Review The Long Walk: Bikin Merinding Memikirkan Kematian
Siapa yang tak kenal dengan Stephen King? Karena sudah banyak dari karyanya yang diadaptasi menjadi sebuah film. Stephen King memang telah terkenal dengan novel-novel horornya. Walaupun begitu, ternyata ia juga memiliki novel yang bergenre di luar horor, yakni distopia.
The Long Walk sendiri adalah salah satu hasil karya tulis Stephen King yang kini diterjemahkan ke layar perak dengan judul yang sama. Filmnya masih akan coba membawa elemen distopia serta drama psikologis dengan nuansa yang kelam dan penuh tekanan di dalamnya. Disutradarai oleh Francis Lawrence, film The Long Walk berlatar di Amerika Serikat yang sedang dipimpin oleh rezim totaliter.
Di tengah kondisi distopia tadi, ada kompetisi tahunan bernama The Long Walk. The Long Walk sendiri merupakan sebuah kompetisi di mana seratus remaja laki-laki harus berjalan tanpa henti dengan kecepatan minimal tiga mil (4,8 km) per jam.
Jika melambat atau berhenti, maka para peserta akan mendapat peringatan. Setelah tiga peringatan, mereka akan dieksekusi mati. Orang terakhir yang berhasil bertahan hidup dari kompetisi ini akan mendapatkan hadiah berupa apapun yang diinginkannya seumur hidup.
Bisa dibilang, Stephen King benar-benar seorang jenius, karena ia pintar mengolah ide sesederhana jalan kaki menjadi karya seapik ini. Dari sekadar jalan kaki, namun bisa menjadi sebuah cerita yang membuat kita merinding memikirkan kematian. Premis tersebut juga berhasil dieksekusi dengan baik oleh Francis Lawrence selaku sutradara film ini.
The Long Walk rupanya tidak hanya menyajikan cerita jalan kaki yang ekstrem semata. Di sini juga diceritakan bagaimana pandangan sang karakter utama yang bernama Raymond Garraty (Cooper Hoffman) terhadap sesama peserta lomba lainnya. Ada yang menjadi sahabatnya seperti Peter McVries (David Jonsson), yang dalam beberapa adegan diceritakan bahwa mereka saling menyelamatkan. Dan Ada juga yang malah menjadi sosok-sosok menjengkelkan bagi Ray.
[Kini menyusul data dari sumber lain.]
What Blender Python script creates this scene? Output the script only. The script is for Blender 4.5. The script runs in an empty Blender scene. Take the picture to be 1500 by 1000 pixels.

Penggambaran beberapa karakternya juga cukup mendalam dan konsisten. Contohnya bisa terlihat dari cara-cara sang sutradara dalam menyajikan cerita berdasarkan sudut pandang pemikiran Ray Garraty. Perpindahan latar belakang dan alurnya juga cukup jelas dan detail.
Selain itu, Francis Lawrence juga sangat mahir dalam memvisualkan keadaan para peserta sebelum menjemput kematian mereka, seperti ada yang tiba-tiba meracau, berbuat onar, serta depresi akibat saking kelelahannya. Semua ditunjukkan secara detail sehingga sobat nonton dijamin akan turut merasakannya ketika menonton.
Meskipun creepy, namun film ini juga mengandung dialog-dialog yang menggugah sekaligus ironis. Lihatlah bagaimana para warga Amerika Serikat digambarkan sebagai masyarakat yang begitu menikmati perlombaan mengerikan ini. Mereka mengelu-elukan para pesertanya, membuatkan poster-poster untuk menyemangati mereka, selayaknya para pahlawan. Seolah-olah mereka begitu obsesif terhadap sesuatu yang bernama kematian.
Overall, The Long Walk patut untuk ditonton sebagai motivasi untuk terus berusaha sampai batas akhir. Meskipun penulis tidak menyarankan menonton film ini sambil menikmati sajian kudapan berat, karena ada beberapa bagian film ini yang akan membuat perut mual.